Imagining Sustainable Glass Network Europe
North Lands Creative Glass
Cooperation Projects
Scotland
2018

Total project grant (euros)
199,292.75
Sub-programme
Culture
Funding scheme
Creative Europe
Call number
EACEA 34/2018
Project date
1 May 2018 - 1 May 2022
Number of partners in project
3
Lead organisation
North Lands Creative Glass, UK
Partners
Sabierdriba Ar Ierobezotu Atbildibu Stikla Maja, Lativa
National College Of Art And Design, Ireland
Berlin Glas Ev, Germany
Imagining Sustainable Glass Network Europe (ISGNE) includes four partners in UK, Germany, Latvia and Ireland. The project involves 33 associated organisations and EU Glass Artists / Designer-Makers (GADM) and Glass cultural Workers (GCW) in 19 European countries.
ISGNE will focus on audience development and transnational mobility relative to contemporary glass practices as tacit knowledge and craftsmanship; within the constructs of intangible cultures, visual arts (sculpture) and design and applied arts field (decorative arts & craftwork).
Glass has become a critically endangered craft. ISGNE’s main priorities are the documentation, treatment, restitution and dissemination of Glass arts / Glass Making (GA/GM) from the rural and urban glass communities of Europe.

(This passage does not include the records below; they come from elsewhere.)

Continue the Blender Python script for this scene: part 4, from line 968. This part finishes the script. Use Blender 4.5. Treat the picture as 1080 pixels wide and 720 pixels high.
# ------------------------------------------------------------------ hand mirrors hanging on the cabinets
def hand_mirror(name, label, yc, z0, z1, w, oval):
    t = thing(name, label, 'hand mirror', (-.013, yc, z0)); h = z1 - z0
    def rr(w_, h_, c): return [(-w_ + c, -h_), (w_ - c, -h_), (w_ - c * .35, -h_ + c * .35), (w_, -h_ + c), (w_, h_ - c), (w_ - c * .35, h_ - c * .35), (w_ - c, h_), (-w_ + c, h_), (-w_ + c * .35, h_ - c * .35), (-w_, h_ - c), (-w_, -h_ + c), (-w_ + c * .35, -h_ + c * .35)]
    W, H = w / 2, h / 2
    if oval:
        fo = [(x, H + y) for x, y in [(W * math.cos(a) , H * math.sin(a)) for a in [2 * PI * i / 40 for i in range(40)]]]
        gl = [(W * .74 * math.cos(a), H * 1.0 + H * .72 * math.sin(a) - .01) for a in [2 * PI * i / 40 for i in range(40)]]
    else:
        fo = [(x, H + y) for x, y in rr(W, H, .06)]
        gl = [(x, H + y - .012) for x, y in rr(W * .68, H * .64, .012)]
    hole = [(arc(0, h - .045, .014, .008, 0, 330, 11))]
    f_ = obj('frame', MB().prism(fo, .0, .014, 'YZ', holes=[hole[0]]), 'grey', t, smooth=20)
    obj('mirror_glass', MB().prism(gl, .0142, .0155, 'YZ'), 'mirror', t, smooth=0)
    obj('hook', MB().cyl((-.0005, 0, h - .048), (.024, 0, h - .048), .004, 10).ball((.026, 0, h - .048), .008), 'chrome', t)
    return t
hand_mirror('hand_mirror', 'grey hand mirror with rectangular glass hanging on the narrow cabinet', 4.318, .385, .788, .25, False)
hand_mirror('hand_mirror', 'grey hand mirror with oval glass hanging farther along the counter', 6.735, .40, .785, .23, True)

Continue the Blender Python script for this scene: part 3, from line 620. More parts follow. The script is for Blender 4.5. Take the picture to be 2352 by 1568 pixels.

ISGNE is an interactive online/offline community connected to imagine new ways of artistic mobility, to use learning and technologies as a vector, to augment the sharing of experience, creative practice and professional opportunities for artists and new publics. ISGNE will be accessible to a non-arts audience, and bring a wider public debate on GA/GM. ISGNE is only possible with a direct and participatory involvement of target communities. To meet this challenge, our project is able to deploy and combine both technical and artistic expertise, which are diverse but complementary.
During the project a dense set of activities will be deployed:
- a rich series of workshops
- publications and reports (artistic/mainstream, paper/digital, online/offline, text/multimedia)
- community-driven cultural events
- forums, exhibitions and symposia in the involved territories (to be broadcast globally); where all of our knowledge will be convoked within glass disciplines from antiquity to contemporary practice.
There is a vast, rich and articulated cultural history of European GA/ GM that needs to be taken into account and protected not only for heritage or academic purposes, but also and especially for a consequent revitalisation, through a closer intercultural transmission of knowledge and learning.